→ **Task description**
Find the lines that contain the word "this" and copy each one.

→ **Material to process**
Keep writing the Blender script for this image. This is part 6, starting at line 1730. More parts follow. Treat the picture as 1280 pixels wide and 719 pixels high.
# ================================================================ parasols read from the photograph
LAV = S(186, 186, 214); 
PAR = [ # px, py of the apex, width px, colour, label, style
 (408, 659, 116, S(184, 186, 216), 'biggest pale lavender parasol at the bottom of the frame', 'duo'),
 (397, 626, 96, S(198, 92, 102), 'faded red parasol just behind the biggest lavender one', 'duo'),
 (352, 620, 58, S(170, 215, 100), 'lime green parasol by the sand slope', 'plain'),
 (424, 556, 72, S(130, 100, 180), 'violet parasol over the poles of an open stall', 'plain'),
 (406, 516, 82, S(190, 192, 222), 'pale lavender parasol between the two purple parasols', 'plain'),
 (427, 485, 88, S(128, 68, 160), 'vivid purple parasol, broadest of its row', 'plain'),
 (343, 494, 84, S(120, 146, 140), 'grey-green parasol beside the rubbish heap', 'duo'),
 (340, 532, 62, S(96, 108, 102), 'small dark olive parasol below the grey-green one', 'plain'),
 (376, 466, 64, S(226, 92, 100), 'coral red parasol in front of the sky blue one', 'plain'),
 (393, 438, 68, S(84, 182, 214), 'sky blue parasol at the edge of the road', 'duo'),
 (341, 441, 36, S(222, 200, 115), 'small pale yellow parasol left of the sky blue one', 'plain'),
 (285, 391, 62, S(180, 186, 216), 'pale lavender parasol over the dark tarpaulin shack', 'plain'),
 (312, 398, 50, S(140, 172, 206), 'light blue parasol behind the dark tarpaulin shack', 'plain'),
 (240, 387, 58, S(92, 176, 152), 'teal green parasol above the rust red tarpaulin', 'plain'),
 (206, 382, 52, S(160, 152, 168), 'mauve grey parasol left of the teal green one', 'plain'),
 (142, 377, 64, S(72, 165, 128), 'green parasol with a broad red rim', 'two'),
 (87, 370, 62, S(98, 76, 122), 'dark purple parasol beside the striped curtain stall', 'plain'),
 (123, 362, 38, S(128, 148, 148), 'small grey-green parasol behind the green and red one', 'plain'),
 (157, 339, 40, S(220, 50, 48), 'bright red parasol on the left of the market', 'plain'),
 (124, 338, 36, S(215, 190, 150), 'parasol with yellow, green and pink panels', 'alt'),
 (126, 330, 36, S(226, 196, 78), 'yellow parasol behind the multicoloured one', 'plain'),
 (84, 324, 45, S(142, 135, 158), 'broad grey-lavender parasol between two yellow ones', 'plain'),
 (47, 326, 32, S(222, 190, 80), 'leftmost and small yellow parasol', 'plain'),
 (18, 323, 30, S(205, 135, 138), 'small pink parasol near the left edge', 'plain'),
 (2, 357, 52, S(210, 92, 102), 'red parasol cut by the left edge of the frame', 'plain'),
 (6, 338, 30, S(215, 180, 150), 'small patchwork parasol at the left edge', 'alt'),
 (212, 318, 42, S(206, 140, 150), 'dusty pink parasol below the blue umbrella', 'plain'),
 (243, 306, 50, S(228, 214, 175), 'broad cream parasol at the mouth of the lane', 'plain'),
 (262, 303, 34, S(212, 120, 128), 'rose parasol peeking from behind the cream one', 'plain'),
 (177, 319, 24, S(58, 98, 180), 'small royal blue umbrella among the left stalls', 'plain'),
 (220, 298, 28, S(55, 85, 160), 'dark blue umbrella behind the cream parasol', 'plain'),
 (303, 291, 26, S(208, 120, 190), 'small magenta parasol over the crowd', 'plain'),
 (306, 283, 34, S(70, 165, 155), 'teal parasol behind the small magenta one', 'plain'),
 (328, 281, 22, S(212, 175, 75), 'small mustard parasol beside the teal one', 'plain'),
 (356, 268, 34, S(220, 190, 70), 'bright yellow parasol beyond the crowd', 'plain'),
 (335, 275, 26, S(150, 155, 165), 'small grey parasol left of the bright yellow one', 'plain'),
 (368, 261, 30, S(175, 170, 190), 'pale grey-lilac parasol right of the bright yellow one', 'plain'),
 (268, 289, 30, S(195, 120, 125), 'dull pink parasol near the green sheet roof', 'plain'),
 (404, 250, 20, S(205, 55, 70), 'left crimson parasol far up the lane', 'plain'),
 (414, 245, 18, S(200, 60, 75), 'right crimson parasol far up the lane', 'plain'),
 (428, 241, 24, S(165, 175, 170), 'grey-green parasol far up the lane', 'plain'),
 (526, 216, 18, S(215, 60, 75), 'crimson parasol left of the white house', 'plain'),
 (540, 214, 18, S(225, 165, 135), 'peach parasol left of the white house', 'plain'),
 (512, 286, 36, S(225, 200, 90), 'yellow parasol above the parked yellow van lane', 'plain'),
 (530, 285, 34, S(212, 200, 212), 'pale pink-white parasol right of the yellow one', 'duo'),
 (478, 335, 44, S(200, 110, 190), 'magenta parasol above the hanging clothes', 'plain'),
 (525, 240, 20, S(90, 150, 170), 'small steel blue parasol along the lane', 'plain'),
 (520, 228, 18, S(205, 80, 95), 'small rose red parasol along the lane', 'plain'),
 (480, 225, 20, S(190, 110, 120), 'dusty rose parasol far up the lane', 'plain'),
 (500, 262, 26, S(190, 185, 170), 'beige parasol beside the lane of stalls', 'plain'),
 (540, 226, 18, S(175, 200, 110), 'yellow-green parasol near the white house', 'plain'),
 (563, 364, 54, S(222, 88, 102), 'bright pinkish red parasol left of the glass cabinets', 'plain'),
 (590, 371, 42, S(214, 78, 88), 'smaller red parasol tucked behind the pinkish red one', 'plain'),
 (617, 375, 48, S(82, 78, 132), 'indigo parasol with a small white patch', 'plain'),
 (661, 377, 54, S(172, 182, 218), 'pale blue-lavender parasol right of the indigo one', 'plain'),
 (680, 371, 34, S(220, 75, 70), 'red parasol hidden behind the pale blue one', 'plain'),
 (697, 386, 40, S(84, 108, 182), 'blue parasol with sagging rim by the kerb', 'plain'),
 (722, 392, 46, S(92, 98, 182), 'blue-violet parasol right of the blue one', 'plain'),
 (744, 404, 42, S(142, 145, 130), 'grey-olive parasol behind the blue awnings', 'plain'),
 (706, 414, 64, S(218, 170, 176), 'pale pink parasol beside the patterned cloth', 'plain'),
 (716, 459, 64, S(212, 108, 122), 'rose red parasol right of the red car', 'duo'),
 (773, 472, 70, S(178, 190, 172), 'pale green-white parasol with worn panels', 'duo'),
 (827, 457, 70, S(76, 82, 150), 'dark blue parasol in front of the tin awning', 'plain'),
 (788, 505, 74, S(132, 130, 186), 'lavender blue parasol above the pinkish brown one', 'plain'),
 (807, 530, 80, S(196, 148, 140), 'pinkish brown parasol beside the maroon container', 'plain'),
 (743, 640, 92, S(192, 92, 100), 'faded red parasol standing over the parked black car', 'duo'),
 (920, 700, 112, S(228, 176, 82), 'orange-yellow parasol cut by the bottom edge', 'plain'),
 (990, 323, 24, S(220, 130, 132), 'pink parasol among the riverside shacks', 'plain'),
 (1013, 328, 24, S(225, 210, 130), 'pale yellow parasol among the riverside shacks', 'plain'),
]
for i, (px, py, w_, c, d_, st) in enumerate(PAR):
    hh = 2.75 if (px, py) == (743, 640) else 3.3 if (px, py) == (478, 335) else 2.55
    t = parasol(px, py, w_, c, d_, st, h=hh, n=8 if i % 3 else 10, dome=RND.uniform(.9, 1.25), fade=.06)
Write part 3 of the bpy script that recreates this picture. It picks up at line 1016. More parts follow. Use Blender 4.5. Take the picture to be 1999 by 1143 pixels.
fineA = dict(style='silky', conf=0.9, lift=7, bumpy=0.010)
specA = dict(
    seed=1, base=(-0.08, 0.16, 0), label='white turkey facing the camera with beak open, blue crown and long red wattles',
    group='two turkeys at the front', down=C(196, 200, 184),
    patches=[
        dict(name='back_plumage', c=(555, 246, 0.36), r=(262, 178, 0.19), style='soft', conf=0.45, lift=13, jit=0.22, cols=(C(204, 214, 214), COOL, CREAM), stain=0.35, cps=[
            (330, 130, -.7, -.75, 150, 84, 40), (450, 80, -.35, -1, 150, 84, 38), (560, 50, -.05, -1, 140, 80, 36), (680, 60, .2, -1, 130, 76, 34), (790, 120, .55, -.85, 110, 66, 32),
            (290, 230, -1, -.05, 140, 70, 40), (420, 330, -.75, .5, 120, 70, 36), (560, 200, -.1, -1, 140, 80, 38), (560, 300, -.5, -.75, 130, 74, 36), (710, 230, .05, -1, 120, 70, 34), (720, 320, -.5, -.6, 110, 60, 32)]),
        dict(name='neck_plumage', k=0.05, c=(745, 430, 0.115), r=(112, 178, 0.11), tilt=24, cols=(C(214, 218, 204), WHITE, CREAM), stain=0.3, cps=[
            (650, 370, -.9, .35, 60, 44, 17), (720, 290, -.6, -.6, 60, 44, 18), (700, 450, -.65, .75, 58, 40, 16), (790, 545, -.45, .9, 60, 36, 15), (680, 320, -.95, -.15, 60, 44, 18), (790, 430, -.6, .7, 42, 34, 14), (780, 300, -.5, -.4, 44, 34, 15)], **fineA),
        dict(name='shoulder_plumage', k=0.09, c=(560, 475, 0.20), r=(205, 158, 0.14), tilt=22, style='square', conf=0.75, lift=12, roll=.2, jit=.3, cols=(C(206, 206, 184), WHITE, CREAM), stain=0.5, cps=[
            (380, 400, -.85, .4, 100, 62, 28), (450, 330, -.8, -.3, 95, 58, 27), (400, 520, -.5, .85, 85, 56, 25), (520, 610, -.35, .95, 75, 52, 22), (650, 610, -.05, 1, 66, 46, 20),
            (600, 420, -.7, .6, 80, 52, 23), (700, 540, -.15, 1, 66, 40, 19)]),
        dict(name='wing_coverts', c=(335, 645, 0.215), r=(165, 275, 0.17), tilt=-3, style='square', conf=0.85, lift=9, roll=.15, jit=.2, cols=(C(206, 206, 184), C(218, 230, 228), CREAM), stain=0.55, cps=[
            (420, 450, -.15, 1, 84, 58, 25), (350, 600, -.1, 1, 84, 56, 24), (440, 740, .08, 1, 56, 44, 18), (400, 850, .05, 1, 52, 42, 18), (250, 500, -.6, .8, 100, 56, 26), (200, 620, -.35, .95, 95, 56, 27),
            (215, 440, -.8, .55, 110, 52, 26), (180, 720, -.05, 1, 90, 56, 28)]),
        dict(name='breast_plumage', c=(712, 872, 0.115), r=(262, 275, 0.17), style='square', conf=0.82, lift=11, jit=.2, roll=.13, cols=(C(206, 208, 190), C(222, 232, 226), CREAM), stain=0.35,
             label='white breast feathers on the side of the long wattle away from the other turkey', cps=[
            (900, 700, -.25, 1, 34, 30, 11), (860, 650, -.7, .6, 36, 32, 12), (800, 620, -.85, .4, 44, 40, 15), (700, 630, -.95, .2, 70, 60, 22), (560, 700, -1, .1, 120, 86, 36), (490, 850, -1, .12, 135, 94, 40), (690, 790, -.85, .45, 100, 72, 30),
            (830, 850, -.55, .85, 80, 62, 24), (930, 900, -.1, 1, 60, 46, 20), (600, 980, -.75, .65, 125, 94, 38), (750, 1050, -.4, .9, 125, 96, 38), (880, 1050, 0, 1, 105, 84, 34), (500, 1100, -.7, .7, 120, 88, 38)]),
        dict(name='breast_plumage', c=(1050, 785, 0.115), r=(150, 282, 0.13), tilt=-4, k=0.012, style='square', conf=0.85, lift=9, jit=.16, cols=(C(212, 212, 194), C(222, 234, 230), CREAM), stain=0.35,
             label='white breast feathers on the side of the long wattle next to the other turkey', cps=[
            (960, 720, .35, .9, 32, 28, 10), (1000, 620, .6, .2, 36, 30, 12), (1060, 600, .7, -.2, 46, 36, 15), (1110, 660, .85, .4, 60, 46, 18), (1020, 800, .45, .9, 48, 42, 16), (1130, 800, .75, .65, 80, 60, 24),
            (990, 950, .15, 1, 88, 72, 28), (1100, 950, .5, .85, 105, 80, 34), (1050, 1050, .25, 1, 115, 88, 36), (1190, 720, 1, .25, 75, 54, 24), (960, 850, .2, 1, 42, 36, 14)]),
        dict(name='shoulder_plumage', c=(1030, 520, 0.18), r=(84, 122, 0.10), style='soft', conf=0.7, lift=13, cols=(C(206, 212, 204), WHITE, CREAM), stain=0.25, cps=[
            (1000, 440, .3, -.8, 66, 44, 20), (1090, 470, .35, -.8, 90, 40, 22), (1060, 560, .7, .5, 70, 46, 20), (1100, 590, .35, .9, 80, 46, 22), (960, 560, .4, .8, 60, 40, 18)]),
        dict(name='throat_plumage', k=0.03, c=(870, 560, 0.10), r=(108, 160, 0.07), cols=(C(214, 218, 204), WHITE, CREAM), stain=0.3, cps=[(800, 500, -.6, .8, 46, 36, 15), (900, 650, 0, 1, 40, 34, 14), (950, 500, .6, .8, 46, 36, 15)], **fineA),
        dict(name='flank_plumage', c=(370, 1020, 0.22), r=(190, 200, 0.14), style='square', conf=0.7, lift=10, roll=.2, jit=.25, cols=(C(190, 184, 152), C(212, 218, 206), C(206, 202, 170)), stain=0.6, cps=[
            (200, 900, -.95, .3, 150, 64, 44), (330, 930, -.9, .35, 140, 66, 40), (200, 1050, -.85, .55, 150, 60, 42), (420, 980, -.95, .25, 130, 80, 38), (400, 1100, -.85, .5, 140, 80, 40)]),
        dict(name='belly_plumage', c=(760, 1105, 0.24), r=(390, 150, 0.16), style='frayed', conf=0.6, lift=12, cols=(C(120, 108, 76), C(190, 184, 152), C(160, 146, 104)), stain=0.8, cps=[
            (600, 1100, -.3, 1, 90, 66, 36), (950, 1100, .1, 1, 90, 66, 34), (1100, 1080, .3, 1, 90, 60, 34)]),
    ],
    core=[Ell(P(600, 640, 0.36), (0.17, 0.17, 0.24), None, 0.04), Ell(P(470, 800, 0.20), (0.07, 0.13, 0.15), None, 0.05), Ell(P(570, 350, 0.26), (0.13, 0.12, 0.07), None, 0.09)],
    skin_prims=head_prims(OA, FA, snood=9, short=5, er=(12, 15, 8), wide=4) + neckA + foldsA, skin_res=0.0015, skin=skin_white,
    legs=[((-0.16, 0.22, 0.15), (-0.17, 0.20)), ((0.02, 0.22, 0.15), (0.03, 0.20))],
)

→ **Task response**
Keep writing the Blender script for this image. This is part 6, starting at line 1730. More parts follow. Treat the picture as 1280 pixels wide and 719 pixels high.
Write part 3 of the bpy script that recreates this picture. It picks up at line 1016. More parts follow. Use Blender 4.5. Take the picture to be 1999 by 1143 pixels.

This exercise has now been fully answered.